Proteger a imagem de Felipão é uma missão assumida por Wladimir Palomo antes mesmo daquele fatídico 8 de julho. Na única vez em que encontrou o técnico, quando gravaram juntos um comercial televisivo, assegurou jamais denegrir a honra alheia. “Ele me viu e falou: ‘Felipinho!’. E eu: ‘Felipão!’. Foi um contato rápido, nos bastidores. Disse para ficar tranquilo, que jamais arranharia a imagem de um profissional. Sempre me preocupei com isso. Tinha medo da reação dele. Mas conheci uma pessoa completamente diferente daquilo que aparenta, muito gente fina, tranquila”, percebeu.

Wladimir entrega esse cartão em suas entrevistas – à Gazeta Esportiva, deu também o da Katy Perry cover (foto: Fernando Dantas/Gazeta Press)

Exatamente pelo receio de ofender Felipão, Wladimir Palomo se arrependeu de posar para uma fotografia formando o número sete com os dedos durante esta entrevista. “Não publique isso, por favor”, pediu quase sete vezes.

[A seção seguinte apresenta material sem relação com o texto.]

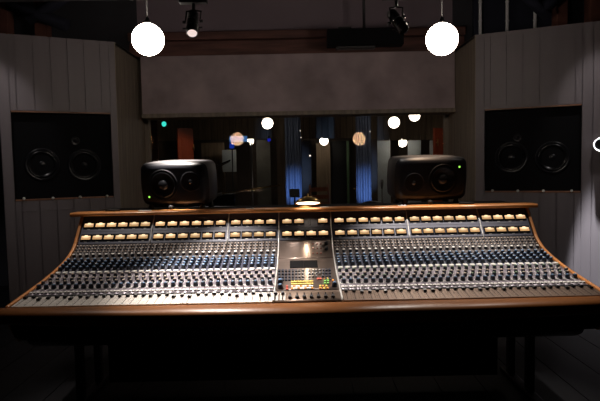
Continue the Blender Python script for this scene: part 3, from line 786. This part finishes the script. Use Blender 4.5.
# ------------------------------------------------------------------ room beyond the window
LY = 12.4
def rectbox(mb, px0, px1, py0, py1, Y, d=.06, zmin=None):
    a, b_ = at(px0, py1, Y), at(px1, py0, Y); z0 = a.z if zmin is None else zmin
    mb.box(a.x, b_.x, Y, Y+d, z0, b_.z); return a, b_
a, b_ = at(150, 138.5, LY), at(445, 110, LY); zvs = [at(250, 139, LY).z, at(324, 138.6, LY).z, at(402, 140.2, LY).z]; zv = max(zvs)
xv = [at(287, 139, LY).x, at(363, 139, LY).x]
w = MB(); k = a.x; 
while k < b_.x: w.box(k, k+.125, LY, LY+.03+.015*random.random(), zvs[(k > xv[0]) + (k > xv[1])], 3.2); k += .135
struct('trim_19', w, 'slat', label='brown upright boards hanging across the room beyond the window')
w = MB(); w.box(-4.8, 4.8, LY+.06, LY+.2, zv+.005, 3.89); struct('trim_20', w, 'live', label='dark bulkhead behind the hanging boards')
w = MB(); w.box(-4.8, 4.8, 9.2, 9.35, 2.46, 2.66); struct('trim_21', w, 'beam', label='dark timber beam in the room beyond the window')
# pillars and wall panels
def panel(idx, px0, px1, py0, Y, m_, label, zmin=0.0, py1=None, d=.05):
    w = MB(); a, b_ = at(px0, py0, Y), at(px1, py0, Y); z0 = zmin if py1 is None else at(px0, py1, Y).z
    w.box(a.x, b_.x, Y, Y+d, z0, a.z); return struct('trim_%d' % idx, w, m_, label=label, bevel=.005)
panel(22, 375.5, 391, 139, 13.6, 'palepanel', 'pale grey wall panel right of the right blue curtain')
panel(23, 408, 421, 140.5, 13.6, 'palepanel', 'pale grey wall panel above the right small loudspeaker')
panel(24, 430, 438, 140.5, 13.6, 'palepanel', 'narrow pale grey wall panel beside the red door frame')
panel(25, 316, 330, 143, 13.8, 'slat', 'brown wall panel between the curtains')
panel(26, 276, 284, 120, 12.0, 'slat', 'brown timber pillar left of the left curtain', d=.15)
panel(27, 256, 270, 140, 13.8, 'dimpanel', 'dim grey wall panel left of the left curtain')
panel(28, 201, 224, 143, 13.8, 'slat', 'brown wall panel behind the grand piano')
panel(29, 222, 236, 150, 13.5, 'palepanel', 'pale wall panel behind the piano lid', py1=172)
panel(30, 149, 157, 120, 10.5, 'beam', 'dark red hanging at the left end of the window')
panel(31, 391, 399, 138, 13.0, 'live', 'dark pillar between two pale panels', d=.12)
panel(32, 346.5, 349, 141, 13.7, 'greencap', 'thin greenish upright strip beyond the window')
# doors
def door(name, px0, px1, py0, Y, rz, label, hp):
    a, b_ = at(px0, py0, Y), at(px1, py0, Y); w_ = (b_.x-a.x)/math.cos(rz)
    q = MB(); q.box(0, w_, -.022, .022, .008, a.z); q.box(.08, w_-.08, -.027, .027, .2, a.z-.2)
    o = struct(name, q, 'red_door', label=label, loc=(a.x, Y, 0), rot=(0, 0, rz), bevel=.004)
    q = MB(); T = Matrix.Rotation(PI/2, 4, 'X'); x = hp*w_
    q.rod((x, -.028, 1.85), (x, -.075, 1.85), .012); q.rod((x, -.075, 1.85-.07), (x, -.075, 1.85+.07), .014); obj('glint_handle', q, 'brass', o)  # brass bar set this high to stand in for a lamp glint
door('door_1', 177, 190.5, 128, 11.2, math.radians(38), 'red-brown door beyond the window near the small green light', .93)
door('door_2', 433.5, 444.5, 128, 11.2, math.radians(30), 'dark red door at the right end of the window', .15)
q = MB(); a, b_ = at(346, 141, 14.2), at(331, 141, 14.2); q.box(b_.x, a.x, 14.2, 14.25, .01, a.z); struct('door_3', q, 'black', label='dark door in the far wall beyond the window', bevel=.004)
# exit light
c = at(164, 124, 9.6); root = thing('signal_light', 'small glowing green light high at the left end of the window', 'light', (c.x, c.y, c.z))
q = MB(); q.sphere((0, 0, 0), .04, 20, sc=(1, .4, 1.1)); obj('lens', q, 'exit', root)
q = MB(); q.box(-.05, .05, .017, .05, -.05, .06); q.rod((0, .03, .06), (0, .03, 3.89-c.z), .008); obj('housing', q, 'black', root)
# curtains
def curtain(px0, px1, Y, label, seed):
    a, b_ = at(px0, 118, Y), at(px1, 118, Y); W = b_.x-a.x; n_ = 60; vs = []; fs = []
    rr = random.Random(seed); ph = [rr.uniform(0, 6) for _ in range(3)]
    zz = [0.02, .8, 1.6, 2.2, 2.62]
    for j, z in enumerate(zz):
        for i in range(n_+1):
            t = i/n_; amp = .018+.006*math.sin(ph[1]+j)
            vs.append((-W/2+W*t, amp*math.sin(t*2*PI*5.5+ph[0]+.25*j)+.015*math.sin(t*17+ph[2]), z))
    for j in range(len(zz)-1):
        for i in range(n_): fs.append((j*(n_+1)+i, j*(n_+1)+i+1, (j+1)*(n_+1)+i+1, (j+1)*(n_+1)+i))
    q = MB(); q.add(vs, fs, 0, True)
    root = thing('curtain', label, 'curtain', ((a.x+b_.x)/2, Y, 0), group='blue-lit curtains beyond the window')
    o = obj('cloth', q, 'curtain', root); s = o.modifiers.new('thickness', 'SOLIDIFY'); s.thickness = .008
    q = MB(); q.rod((-W/2-.04, 0, 2.64), (W/2+.04, 0, 2.64), .015)
    for x in (-W/2, W/2): q.rod((x, 0, 2.64), (x, 0, 3.89), .006)
    obj('curtain_rail', q, 'black', root)
    return (a.x+b_.x)/2
c1 = curtain(284.5, 300.5, 11.0, 'left blue-lit curtain behind the glass, above the desk lamp', 1)
c2 = curtain(355.5, 370.5, 11.0, 'right blue-lit curtain behind the glass, below the amber reflection', 2)
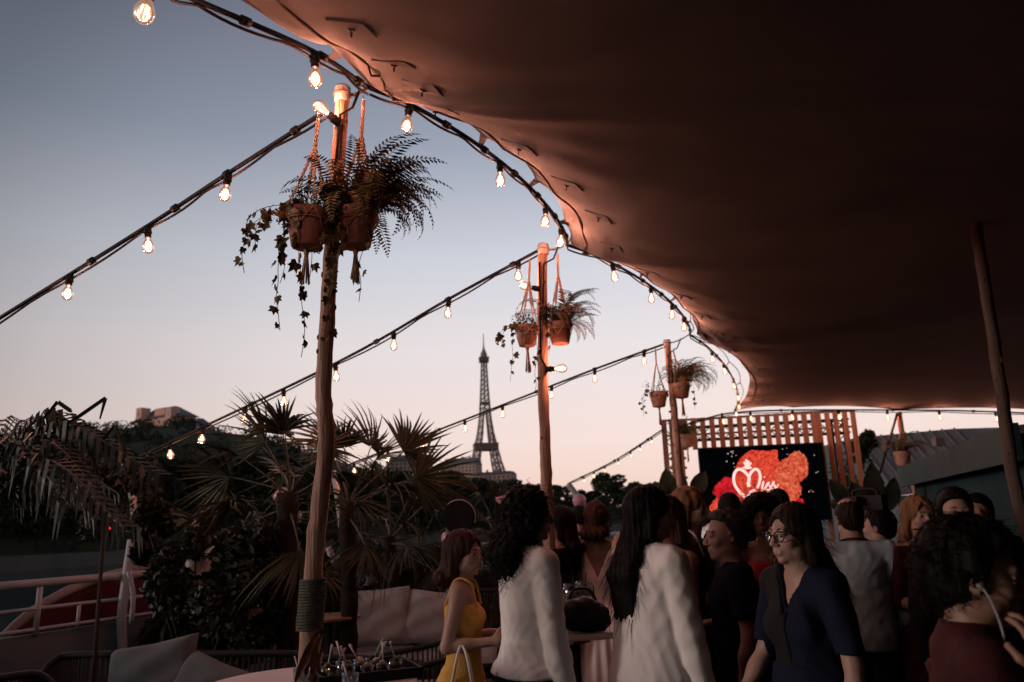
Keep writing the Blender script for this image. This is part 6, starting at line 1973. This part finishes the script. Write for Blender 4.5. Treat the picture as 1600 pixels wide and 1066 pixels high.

Também fez questão de se identificar sempre que emitia uma opinião sobre futebol. “Não sou o Felipão, ouviu? Sou o sósia dele”, enfatizou, para evitar o risco de fazer mais um jornalista incorrer no erro de Mario Sergio Conti.

“Fiquei p… porque, depois de toda aquela história na Copa do Mundo, o cara nem me ligou para pedir desculpas. Eu podia tê-lo processado porque usou a minha imagem e tudo o que falei sem a minha autorização”, chiou Wladimir Palomo, também irritado com uma reportagem publicada em outro veículo, em que confessava o seu medo de perder alguns trabalhos por causa da confusão com a Folha de S. Paulo.

Superada mais uma entrevista, esta realizada um ano depois de vir à tona com o seu ataque à zaga da Seleção Brasileira, o falso Luiz Felipe Scolari pediu um café, perguntou sobre o comentarista corintiano Chico Lang nos corredores da TV Gazeta e caminhou a uma agência bancária antes de se despedir. Também entregou o seu cartão de visitas (e o da Katy Perry cover, que conheceu a serviço, em uma festa de aniversário de 15 anos), o mesmo apresentado a Mario Sergio Conti.

Àquela altura, Wladimir Palomo já havia tirado os trajes verdes da Seleção Brasileira para ficar à vontade ao entrar novamente em um elevador lotado e ir às ruas de São Paulo. Sem medo de gozações por causa do histórico 7 a 1. “Ah, a maioria dos caras sabe que não sou o Felipão. Só se for muito distraído, né?”, sorriu.